## REQUIRED WORK
Print, exactly as they stand, the lines from the start of the listing to the line containing "R = math.radians", inclusive.

## INFORMATION SUPPLIED
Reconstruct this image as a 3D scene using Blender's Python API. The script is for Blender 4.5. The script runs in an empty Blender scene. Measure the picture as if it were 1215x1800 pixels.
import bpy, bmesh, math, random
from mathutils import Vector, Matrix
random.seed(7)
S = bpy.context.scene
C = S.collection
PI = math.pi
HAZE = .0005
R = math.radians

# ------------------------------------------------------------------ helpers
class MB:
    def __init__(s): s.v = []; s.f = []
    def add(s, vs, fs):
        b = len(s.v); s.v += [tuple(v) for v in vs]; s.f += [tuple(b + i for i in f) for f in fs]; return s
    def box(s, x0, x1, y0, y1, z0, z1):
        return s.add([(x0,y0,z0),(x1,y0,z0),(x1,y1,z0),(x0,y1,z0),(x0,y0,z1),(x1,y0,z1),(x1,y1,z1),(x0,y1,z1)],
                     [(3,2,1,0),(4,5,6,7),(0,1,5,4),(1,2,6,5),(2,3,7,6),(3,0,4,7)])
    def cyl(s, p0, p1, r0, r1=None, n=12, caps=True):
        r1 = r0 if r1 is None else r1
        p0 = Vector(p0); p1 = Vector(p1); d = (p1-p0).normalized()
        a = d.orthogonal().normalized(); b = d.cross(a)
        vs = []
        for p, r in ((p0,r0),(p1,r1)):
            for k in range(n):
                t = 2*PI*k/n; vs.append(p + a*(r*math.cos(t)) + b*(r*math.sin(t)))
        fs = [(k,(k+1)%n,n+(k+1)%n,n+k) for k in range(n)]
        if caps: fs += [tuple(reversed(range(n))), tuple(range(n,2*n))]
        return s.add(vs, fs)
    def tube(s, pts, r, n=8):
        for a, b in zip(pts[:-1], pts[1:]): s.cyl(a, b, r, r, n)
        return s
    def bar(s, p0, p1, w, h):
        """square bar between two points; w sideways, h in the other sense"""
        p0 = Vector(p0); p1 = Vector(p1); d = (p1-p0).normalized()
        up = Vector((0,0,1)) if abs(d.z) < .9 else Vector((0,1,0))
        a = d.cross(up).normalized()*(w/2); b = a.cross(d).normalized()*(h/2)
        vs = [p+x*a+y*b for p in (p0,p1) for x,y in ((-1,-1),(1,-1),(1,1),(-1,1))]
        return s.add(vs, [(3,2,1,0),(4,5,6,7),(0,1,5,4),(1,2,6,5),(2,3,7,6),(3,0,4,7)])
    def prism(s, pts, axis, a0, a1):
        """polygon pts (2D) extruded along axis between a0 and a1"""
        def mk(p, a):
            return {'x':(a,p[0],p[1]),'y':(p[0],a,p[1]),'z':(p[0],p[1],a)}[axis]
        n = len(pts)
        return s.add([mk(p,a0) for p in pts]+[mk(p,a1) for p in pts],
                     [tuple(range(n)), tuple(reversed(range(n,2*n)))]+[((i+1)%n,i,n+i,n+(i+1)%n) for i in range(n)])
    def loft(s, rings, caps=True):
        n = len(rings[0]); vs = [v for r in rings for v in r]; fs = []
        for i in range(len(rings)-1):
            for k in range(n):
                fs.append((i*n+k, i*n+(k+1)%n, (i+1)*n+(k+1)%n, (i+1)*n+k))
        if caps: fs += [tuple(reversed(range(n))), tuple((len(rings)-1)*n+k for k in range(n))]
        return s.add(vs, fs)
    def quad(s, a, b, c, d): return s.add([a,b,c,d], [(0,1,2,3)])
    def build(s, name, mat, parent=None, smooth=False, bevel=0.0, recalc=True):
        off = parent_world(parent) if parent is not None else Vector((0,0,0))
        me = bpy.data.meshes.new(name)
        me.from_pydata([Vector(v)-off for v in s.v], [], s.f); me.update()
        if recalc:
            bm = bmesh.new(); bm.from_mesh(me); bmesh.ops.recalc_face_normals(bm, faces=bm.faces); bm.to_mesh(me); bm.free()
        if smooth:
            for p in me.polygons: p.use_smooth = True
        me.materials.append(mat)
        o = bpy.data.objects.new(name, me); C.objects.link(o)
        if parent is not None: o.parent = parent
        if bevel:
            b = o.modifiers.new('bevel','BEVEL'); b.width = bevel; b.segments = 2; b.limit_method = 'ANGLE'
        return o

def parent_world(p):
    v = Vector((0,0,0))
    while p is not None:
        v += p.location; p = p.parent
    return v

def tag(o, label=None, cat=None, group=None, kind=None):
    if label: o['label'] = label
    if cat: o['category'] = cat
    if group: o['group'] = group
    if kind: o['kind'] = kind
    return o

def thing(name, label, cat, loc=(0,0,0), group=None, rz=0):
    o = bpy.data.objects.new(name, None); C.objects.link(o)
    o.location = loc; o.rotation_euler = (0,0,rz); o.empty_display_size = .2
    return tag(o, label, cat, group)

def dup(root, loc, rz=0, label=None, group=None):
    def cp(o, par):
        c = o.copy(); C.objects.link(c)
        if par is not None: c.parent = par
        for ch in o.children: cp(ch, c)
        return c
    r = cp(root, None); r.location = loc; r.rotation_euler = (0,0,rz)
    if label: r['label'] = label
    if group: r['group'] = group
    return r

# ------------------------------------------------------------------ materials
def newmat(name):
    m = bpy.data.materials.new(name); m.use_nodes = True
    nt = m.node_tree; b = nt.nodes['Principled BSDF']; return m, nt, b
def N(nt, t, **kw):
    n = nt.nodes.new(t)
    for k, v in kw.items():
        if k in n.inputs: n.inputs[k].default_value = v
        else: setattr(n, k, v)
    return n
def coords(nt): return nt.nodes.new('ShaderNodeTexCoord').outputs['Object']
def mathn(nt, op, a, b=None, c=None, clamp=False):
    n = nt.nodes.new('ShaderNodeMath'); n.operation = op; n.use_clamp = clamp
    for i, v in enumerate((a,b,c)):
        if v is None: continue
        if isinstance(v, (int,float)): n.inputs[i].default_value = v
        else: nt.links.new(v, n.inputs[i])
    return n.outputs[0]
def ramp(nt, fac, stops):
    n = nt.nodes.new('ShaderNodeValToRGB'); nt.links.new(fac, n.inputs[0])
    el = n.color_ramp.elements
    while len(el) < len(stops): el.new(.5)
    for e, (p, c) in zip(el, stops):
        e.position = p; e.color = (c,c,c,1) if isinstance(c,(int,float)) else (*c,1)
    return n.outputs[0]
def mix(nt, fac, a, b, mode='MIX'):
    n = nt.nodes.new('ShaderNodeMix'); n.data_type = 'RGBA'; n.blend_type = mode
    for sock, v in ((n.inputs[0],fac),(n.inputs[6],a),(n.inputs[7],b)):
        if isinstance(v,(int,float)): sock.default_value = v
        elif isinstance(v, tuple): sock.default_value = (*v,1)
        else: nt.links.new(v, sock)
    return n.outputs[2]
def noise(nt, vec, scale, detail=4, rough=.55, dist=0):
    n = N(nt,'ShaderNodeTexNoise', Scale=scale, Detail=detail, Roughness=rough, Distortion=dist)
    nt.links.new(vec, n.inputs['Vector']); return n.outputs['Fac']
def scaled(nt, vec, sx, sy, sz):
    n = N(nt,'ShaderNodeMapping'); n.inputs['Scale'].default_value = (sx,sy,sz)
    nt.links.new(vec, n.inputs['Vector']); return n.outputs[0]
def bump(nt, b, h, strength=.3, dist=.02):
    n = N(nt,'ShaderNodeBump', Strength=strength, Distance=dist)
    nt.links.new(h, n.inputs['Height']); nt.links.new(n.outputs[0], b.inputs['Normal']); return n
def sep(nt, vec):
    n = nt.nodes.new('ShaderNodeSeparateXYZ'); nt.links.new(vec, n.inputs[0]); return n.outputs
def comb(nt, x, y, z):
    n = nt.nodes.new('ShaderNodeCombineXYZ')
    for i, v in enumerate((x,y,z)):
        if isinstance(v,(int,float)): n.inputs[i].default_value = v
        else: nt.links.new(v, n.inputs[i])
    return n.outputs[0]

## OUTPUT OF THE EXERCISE
Reconstruct this image as a 3D scene using Blender's Python API. The script is for Blender 4.5. The script runs in an empty Blender scene. Measure the picture as if it were 1215x1800 pixels.
import bpy, bmesh, math, random
from mathutils import Vector, Matrix
random.seed(7)
S = bpy.context.scene
C = S.collection
PI = math.pi
HAZE = .0005
R = math.radians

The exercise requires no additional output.